No Ministério da Justiça, a avaliação é de que, apesar da declaração sobre "chance zero" de desmembrar a pasta, a situação se mantém "imprevisível". O que ainda desagrada a aliados do presidente e do ministro é que Bolsonaro recuou ao dizer que "em time que está ganhando não se mexe", mas deixou no ar uma porta aberta para a mudança ao declarar que, "na política, tudo muda". Caso o presidente leve adiante a ideia de recriar o Ministério da Segurança Pública, não há dúvidas no entorno de Moro de que ele deixará o governo.
Entrevista
A análise de aliados do ex-juiz da Lava Jato foi a de que Bolsonaro quis dar uma "alfinetada" nele por sua participação no programa Roda Vida, da TV Cultura, na segunda-feira. Para assessores do presidente, o ministro não defendeu Bolsonaro com a "ênfase esperada" durante o programa. O troco veio na sequência, com a ameaça de tirar do ministro a área mais importante de sua pasta. Caso a separação seja nos moldes do que era no governo de Michel Temer, Moro perderia o controle da Polícia Federal.

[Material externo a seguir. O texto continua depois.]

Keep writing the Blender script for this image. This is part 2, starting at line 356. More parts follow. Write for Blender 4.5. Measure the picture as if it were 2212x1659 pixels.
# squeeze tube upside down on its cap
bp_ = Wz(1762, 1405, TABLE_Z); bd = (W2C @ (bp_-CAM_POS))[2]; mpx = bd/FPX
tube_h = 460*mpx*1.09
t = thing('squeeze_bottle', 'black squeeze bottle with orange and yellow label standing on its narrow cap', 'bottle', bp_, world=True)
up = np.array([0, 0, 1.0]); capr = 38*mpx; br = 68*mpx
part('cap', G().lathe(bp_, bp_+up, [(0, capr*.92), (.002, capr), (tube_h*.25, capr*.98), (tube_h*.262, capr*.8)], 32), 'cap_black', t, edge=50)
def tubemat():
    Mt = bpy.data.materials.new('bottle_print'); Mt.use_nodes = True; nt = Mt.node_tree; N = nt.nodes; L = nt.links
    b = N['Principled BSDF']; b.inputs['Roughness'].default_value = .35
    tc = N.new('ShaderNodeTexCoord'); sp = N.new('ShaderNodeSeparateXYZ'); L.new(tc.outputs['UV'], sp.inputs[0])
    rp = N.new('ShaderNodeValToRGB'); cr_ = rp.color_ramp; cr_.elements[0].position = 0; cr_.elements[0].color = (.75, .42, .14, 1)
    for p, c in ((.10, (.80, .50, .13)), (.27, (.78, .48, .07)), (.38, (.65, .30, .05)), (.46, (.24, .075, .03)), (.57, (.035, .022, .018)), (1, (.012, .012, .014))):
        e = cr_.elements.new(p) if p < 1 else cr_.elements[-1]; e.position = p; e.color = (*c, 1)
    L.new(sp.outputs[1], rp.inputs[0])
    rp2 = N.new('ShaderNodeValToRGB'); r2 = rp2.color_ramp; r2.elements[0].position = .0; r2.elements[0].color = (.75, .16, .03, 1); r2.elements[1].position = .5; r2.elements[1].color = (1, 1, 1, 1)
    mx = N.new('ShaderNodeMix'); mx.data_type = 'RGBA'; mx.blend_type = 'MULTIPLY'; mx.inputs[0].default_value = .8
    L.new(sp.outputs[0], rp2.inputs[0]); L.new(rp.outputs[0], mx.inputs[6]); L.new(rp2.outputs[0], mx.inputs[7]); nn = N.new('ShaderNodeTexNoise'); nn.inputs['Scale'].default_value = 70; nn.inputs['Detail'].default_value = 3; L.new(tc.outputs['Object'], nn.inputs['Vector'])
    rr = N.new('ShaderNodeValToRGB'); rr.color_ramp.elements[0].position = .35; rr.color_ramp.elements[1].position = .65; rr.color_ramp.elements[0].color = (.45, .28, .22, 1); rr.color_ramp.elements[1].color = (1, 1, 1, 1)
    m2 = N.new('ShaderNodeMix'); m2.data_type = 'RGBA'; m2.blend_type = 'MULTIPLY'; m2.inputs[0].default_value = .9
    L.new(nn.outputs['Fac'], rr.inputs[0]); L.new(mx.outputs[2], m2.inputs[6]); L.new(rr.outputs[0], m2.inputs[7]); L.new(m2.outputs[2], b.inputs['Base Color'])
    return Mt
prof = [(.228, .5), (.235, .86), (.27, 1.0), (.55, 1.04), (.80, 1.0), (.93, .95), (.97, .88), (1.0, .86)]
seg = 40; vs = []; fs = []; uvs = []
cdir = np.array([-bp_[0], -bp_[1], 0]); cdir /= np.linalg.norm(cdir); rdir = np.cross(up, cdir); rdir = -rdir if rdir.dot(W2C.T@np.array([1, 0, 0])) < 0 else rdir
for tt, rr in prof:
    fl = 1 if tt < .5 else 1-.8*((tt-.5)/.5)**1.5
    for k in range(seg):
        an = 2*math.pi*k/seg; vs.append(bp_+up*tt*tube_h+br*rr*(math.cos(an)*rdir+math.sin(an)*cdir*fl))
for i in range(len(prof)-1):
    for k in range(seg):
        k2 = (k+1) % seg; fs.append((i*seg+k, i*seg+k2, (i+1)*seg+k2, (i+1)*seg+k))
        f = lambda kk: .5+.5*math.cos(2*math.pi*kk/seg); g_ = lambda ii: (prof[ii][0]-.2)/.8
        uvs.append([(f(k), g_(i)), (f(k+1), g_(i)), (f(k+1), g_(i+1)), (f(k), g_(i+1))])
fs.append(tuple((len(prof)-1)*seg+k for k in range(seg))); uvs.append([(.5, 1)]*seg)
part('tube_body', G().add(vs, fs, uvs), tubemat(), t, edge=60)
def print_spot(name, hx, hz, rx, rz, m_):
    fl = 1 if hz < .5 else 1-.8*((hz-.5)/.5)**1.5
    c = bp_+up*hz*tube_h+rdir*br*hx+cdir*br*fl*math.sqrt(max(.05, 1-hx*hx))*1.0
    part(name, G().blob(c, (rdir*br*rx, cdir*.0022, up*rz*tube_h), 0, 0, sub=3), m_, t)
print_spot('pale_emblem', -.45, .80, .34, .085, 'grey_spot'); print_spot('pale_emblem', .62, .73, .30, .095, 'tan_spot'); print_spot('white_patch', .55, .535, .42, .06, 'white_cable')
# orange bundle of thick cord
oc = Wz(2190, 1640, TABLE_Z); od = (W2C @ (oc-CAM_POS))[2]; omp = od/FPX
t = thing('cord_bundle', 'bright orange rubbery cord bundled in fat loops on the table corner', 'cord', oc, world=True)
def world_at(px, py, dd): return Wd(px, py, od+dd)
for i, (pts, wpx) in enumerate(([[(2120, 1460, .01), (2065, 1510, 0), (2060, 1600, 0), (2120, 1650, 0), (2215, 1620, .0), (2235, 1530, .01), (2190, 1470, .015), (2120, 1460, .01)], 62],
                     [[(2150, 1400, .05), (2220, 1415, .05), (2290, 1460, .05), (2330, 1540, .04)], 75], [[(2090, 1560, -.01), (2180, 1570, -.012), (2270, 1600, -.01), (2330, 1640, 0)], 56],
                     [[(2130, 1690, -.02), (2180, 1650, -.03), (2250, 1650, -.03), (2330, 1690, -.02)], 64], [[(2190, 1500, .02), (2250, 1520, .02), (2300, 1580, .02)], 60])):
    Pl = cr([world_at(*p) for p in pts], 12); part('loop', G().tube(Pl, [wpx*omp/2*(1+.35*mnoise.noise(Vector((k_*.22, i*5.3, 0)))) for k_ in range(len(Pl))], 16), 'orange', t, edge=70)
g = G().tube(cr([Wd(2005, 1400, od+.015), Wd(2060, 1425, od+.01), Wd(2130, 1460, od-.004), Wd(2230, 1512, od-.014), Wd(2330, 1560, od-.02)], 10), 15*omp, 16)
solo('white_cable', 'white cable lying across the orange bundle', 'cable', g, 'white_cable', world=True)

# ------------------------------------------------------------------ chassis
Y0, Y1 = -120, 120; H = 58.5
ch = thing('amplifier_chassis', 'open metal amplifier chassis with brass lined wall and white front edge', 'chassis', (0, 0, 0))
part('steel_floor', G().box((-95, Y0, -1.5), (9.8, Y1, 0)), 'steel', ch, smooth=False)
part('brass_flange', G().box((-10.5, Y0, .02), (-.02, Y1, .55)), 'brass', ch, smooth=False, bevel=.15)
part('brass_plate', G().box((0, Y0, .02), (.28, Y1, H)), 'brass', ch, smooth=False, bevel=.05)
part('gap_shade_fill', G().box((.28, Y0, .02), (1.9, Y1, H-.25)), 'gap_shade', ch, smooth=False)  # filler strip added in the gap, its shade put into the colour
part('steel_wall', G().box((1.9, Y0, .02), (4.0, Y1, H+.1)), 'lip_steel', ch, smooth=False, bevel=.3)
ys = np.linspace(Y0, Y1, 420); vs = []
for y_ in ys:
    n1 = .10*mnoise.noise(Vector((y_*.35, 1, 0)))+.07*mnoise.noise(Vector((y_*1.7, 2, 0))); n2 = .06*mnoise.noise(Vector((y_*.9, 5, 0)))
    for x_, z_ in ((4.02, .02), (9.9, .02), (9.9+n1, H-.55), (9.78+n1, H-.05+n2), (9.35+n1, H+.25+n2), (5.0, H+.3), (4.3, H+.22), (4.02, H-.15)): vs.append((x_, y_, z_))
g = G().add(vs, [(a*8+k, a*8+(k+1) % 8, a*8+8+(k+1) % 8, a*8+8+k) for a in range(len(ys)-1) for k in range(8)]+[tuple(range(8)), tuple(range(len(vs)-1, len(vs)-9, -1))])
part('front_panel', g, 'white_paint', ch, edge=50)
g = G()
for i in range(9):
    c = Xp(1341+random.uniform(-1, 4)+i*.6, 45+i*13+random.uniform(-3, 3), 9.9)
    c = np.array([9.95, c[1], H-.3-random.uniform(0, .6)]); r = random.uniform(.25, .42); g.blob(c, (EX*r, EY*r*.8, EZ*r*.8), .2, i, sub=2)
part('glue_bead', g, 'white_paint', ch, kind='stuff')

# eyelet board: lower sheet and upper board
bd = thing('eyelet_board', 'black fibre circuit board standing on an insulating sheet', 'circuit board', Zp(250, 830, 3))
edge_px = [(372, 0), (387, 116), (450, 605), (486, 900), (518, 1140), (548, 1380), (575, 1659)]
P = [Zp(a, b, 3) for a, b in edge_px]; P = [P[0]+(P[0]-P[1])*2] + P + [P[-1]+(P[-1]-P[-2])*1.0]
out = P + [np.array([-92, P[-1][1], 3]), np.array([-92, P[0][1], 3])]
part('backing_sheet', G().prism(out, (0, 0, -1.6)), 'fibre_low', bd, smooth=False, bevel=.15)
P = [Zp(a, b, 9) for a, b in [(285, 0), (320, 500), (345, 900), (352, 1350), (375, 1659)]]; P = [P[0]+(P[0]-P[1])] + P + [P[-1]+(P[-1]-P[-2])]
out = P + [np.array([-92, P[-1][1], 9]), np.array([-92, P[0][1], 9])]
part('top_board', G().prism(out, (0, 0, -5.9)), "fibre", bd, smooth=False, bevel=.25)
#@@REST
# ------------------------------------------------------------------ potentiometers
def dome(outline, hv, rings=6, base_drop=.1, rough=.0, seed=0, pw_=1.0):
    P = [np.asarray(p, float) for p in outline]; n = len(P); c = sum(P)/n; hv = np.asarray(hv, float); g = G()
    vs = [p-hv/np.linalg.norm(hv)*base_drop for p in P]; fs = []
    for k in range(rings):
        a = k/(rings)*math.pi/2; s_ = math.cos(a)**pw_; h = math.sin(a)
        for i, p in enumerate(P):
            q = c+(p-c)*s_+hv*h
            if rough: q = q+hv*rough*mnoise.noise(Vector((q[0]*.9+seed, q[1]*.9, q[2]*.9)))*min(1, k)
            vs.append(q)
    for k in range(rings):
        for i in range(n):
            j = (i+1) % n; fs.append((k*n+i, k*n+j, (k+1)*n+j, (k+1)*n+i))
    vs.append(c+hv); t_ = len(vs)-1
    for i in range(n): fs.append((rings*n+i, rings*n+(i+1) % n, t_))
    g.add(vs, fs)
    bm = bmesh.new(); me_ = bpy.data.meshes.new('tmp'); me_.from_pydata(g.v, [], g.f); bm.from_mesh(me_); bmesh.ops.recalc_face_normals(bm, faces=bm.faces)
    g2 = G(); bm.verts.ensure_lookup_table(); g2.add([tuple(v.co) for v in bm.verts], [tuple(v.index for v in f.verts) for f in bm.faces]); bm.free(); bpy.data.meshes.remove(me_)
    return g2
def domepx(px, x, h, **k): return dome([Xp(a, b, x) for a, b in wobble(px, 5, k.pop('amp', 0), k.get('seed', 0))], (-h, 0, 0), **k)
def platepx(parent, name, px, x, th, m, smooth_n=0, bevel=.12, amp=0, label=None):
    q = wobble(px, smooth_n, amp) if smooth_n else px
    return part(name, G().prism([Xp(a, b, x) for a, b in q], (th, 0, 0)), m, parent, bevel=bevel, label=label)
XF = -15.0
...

Inicialmente, a avaliação do grupo de Moro era a de que Bolsonaro admitiu dividir a pasta da Justiça apenas para agradar aos secretários de Estado que defenderam essa agenda em reunião no Planalto na quarta-feira. Mas as dúvidas de que ele poderia estar falando sério vieram quando o ministro da Secretaria-Geral, Jorge Oliveira, deu entrevista confirmando que o governo estudava a divisão do ministério, o que enfraqueceria Moro.
O que era considerada só uma "alfinetada" passou a ser percebida como uma medida formal quando anunciada pelo responsável pela análise jurídica do governo. Diante disso, Moro foi aconselhado a pedir demissão com base em dois questionamentos: 1) Se Bolsonaro o acha incapaz para gerir a segurança pública, o que ele estava fazendo no governo? 2) Se a razão não for pela incapacidade, então Bolsonaro não estaria conseguindo conviver com a popularidade do seu ministro?
Quem convive com Bolsonaro diz que a estratégia dele é sempre a mesma: ele lança uma ideia e fica "incomunicável" por um tempo (neste caso, por causa da viagem para a Índia) para "ver para onde o vento vai". Diante das repercussões negativas dentro e fora do governo, o presidente vem a público e tenta "minimizar os danos".
Fritar
O presidente concedeu ontem entrevista ao Jornal da Band, da TV Bandeirantes, e disse que não precisa "fritar" publicamente ministros com a intenção de demiti-los. Ele elogiou o trabalho de Moro na pasta, mas ressaltou o papel de governos estaduais na melhoria de índices de segurança pública do País.
"(Moro) Está fazendo um bom trabalho no tocante à segurança, juntamente com os secretários de Estado. Não é o trabalho nosso apenas, ele faz a parte dele", disse Bolsonaro. "Nenhum ministro meu vive acuado, com medo de mim. Minhas ações são bastante pensadas e muito bem conversadas antes", afirmou. "Eu não preciso 'fritar' ministro para demitir."
Encontro
Antes de se reunir com os secretários estaduais no Planalto, na quarta-feira, Bolsonaro recebeu, às 7h, no Palácio da Alvorada, residência oficial, o secretário de segurança do Distrito Federal, Anderson Torres. No encontro, Torres pediu ao presidente que recebesse o grupo na tarde do mesmo dia.
Diante da confirmação, os secretários se reuniram e discutiram uma agenda para levar ao presidente. Somente os representantes de São Paulo e Minas Gerais se posicionaram contra a recriação do ministério.
Torres, que é da Polícia Federal, é ligado ao ministro Jorge Oliveira. Já teve seu nome ventilado para ir para o comando da Polícia Federal no ano passado, quando se falava na saída de Maurício Valeixo, em mais um processo de tentativa de enfraquecimento de Moro. As informações são do jornal O Estado de S. Paulo.